In spite of Anderson's theorem, disorder is known to affect superconductivity in conventional s-wave superconductors. In most superconductors, the degree of disorder is fixed during sample preparation. Here we report measurements of the superconducting properties of the two-dimensional gas that forms at the interface between LaAlO3 (LAO) and SrTiO3 (STO) in the (111) crystal orientation, a system that permits in situ tuning of carrier density and disorder by means of a back gate voltage Vg. Like the (001) oriented LAO/STO interface, superconductivity at the (111) LAO/STO interface can be tuned by Vg. In contrast to the (001) interface, superconductivity in these (111) samples is anisotropic, being different along different interface crystal directions, consistent with the strong anisotropy already observed other transport properties at the (111) LAO/STO interface.
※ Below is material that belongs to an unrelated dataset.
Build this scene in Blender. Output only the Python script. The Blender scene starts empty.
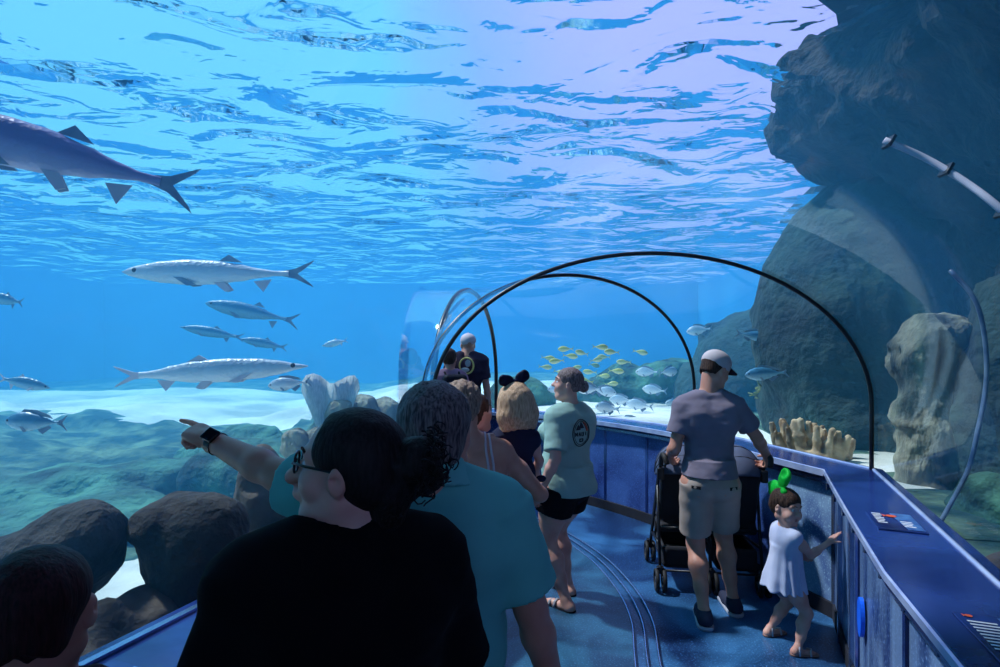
import bpy, bmesh, math, random
import numpy as np
from mathutils import Vector, Matrix, Euler, noise
random.seed(7)
PI = math.pi
C = bpy.context.scene.collection
F, HOR, CAMH = 560.0, 350.0, 1.8

def P(px, py, Y):
    """a point at distance Y along the view, from a picture position"""
    return Vector(((px-500)/F*Y, Y, CAMH+(HOR-py)/F*Y))
def R(d): return math.radians(d)

# ------------------------------------------------------------------ materials
def newmat(name):
    m = bpy.data.materials.new(name); m.use_nodes = True
    nt = m.node_tree
    for n in list(nt.nodes): nt.nodes.remove(n)
    out = nt.nodes.new('ShaderNodeOutputMaterial')
    return m, nt, out
def N(nt, t, **kw):
    n = nt.nodes.new(t)
    for k, v in kw.items():
        if k in n.inputs: n.inputs[k].default_value = v
        else: setattr(n, k, v)
    return n
def ramp(nt, stops, interp='LINEAR'):
    r = nt.nodes.new('ShaderNodeValToRGB'); r.color_ramp.interpolation = interp
    e = r.color_ramp.elements
    while len(e) < len(stops): e.new(0.5)
    for i, (p, c) in enumerate(stops):
        e[i].position = p; e[i].color = (*c, 1) if len(c) == 3 else c
    return r
def srgb(r, g, b):
    f = lambda c: (c/255/12.92) if c/255 <= .04045 else ((c/255+.055)/1.055)**2.4
    return (f(r), f(g), f(b))
def mat(name, col, col2=None, rough=.6, metal=0, scale=6, detail=4, bump=0, bscale=None, lo=.35, hi=.65,
        stretch=(1,1,1), spec=.5, coat=0, kind='noise', sub=0, alpha=1, trans=0, sheen=0, bdist=.01):
    m, nt, out = newmat(name)
    b = N(nt, 'ShaderNodeBsdfPrincipled')
    b.inputs['Roughness'].default_value = rough; b.inputs['Metallic'].default_value = metal
    b.inputs['Specular IOR Level'].default_value = spec; b.inputs['Coat Weight'].default_value = coat
    b.inputs['Sheen Weight'].default_value = sheen; b.inputs['Alpha'].default_value = alpha
    b.inputs['Subsurface Weight'].default_value = sub
    b.inputs['Subsurface Scale'].default_value = .02
    b.inputs['Transmission Weight'].default_value = trans
    b.inputs['Base Color'].default_value = (*col, 1)
    tc = N(nt, 'ShaderNodeTexCoord'); mp = N(nt, 'ShaderNodeMapping'); mp.inputs['Scale'].default_value = stretch
    nt.links.new(tc.outputs['Object'], mp.inputs['Vector'])
    if col2 is not None or bump:
        if kind == 'noise': t = N(nt, 'ShaderNodeTexNoise', Scale=scale, Detail=detail)
        elif kind == 'voronoi': t = N(nt, 'ShaderNodeTexVoronoi', Scale=scale)
        elif kind == 'wave': t = N(nt, 'ShaderNodeTexWave', Scale=scale, Distortion=3.0, Detail=2.0)
        nt.links.new(mp.outputs[0], t.inputs['Vector'])
        if col2 is not None:
            r = ramp(nt, [(lo, col), (hi, col2)])
            nt.links.new(t.outputs[0], r.inputs[0]); nt.links.new(r.outputs[0], b.inputs['Base Color'])
        if bump:
            t2 = t
            if bscale:
                t2 = N(nt, 'ShaderNodeTexNoise', Scale=bscale, Detail=3.0); nt.links.new(mp.outputs[0], t2.inputs['Vector'])
            bp = N(nt, 'ShaderNodeBump', Strength=bump, Distance=bdist)
            nt.links.new(t2.outputs[0], bp.inputs['Height']); nt.links.new(bp.outputs[0], b.inputs['Normal'])
    nt.links.new(b.outputs[0], out.inputs['Surface'])
    return m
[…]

In addition, we find that the (111) interface samples "remember" the backgate voltage VF at which they are cooled at temperatures near the superconducting transition temperature Tc, even if Vg is subsequently changed at lower temperatures. The low energy scale and other characteristics of this memory effect (<1 K) distinguish it from charge-trapping effects previously observed in (001) interface samples.